Any property with a revoked registration code will be removed within 48 hours.
It comes as Spain’s new short-term rental law entered into effect on 1st July 2025, following a crackdown on the estimated 65,000 Airbnb holiday rentals operating in breach of regulations.
“Starting in August 2025, Airbnb will send information required by regulations to the Ministry of Housing on a monthly basis, including state and regional registration numbers [of listings],” a statement from Spain’s Ministry of Housing said.
“The goal is to end fraud in tourist or seasonal rentals that conflict with citizens’ right to decent housing.”
255,172 applications already received
Holiday rental owners in Spain have been warned of the measures since the approval of Spain’s Royal Decree 1312/2024 back in early January.
The government granted a six-month grace period before enforcement on 1st July.
By 7th July, Spain’s Ministry of Housing had received a total of 255,172 applications for registration on the new holiday rentals list – this is possible online via the One-Stop Shop portal, or Ventanilla Única Digital de Arrendamientos.
Regulations apply to all short-term holiday lets, including tourist rentals, seasonal rentals and room-based rentals. Rules apply to all online property rental platforms, such as Airbnb, Booking.com, Vrbo, and more.
Airbnb will add a second field to its registration forms for hosts, requiring hosts to include both a regional registration number and the new national registration number.
The Ministry of Housing said that 83% of applications received are for properties in five Spanish territories: Andalusia, Balearic Islands, Canary Islands, Catalonia and the Valencian Community.
Registrars believe the number of applications will soon align with the National Institute of Statistics’ (INE) estimate that 381,837 tourist rentals currently exist in Spain.
Spain EU’s first country to enforce regulations
It comes as Spain fast-tracked the adoption of Regulation EU 2024/1028, which established a timeline for EU countries to begin cracking down on holiday rental fraud in 2026.
Spain is now the first EU nation to enforce the guidelines.
Booking.com has already removed 4,093 holiday rentals after detecting “illicit” listings on its platform.

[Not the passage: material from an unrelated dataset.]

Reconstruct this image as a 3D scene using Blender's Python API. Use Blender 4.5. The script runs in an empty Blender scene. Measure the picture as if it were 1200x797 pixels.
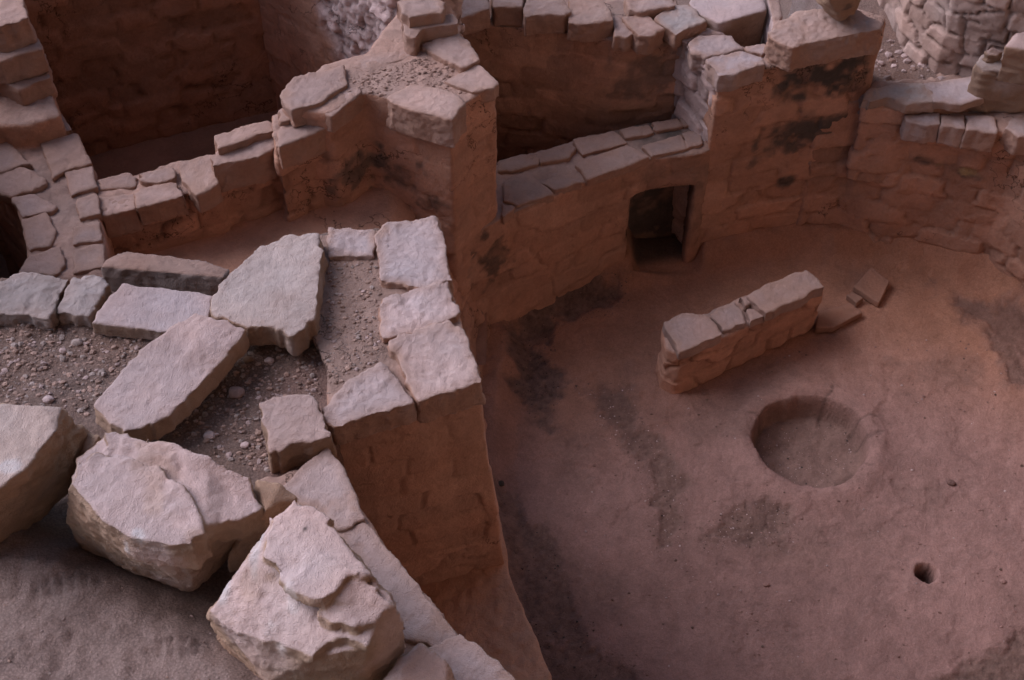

The removals were for properties based in Asturias, Cantabria, Castilla y León, Navarra, La Rioja and Castilla-La Mancha.
In May, Spain’s Ministry of Housing ordered Airbnb to immediately take down 5,800 listings from a total of 65,935 considered to be in breach of new regulations – these were listings without a registration number, properties that did not specify if the owner was a private individual or a company, or where registration numbers did not match official registers.
Airbnb had an appeal rejected in June, meaning the order still stands.
Complaints about the rollout
Just two weeks since the Ministry of Housing announced Airbnb’s enforcement of regulations, complaints are already surfacing.
According to Joaquín Gómez-Villares, a property law specialist, hosts are seeing “uneven decisions” across different regions in Spain.
“We’ve had cases where one office accepts the application and another rejects it, despite being submitted with identical documentation,” he told Idealista.
“The idea is commendable, but give us a homogeneous system,” he said.
Meanwhile, Spanish autonomous communities such as Andalusia, the Canary Islands and the Valencian Community have challenged the national register’s legality. They argue that most short-term lets already have a regional tourist licence.
“This new measure just layers additional complexity on top of existing structures,” says Gómez-Villares. “The red tape is overwhelming.”
Gómez-Villares argued that tourist apartments make up less than 4% of the national housing stock, suggesting that the root of Spain’s housing crisis is not with holiday rentals.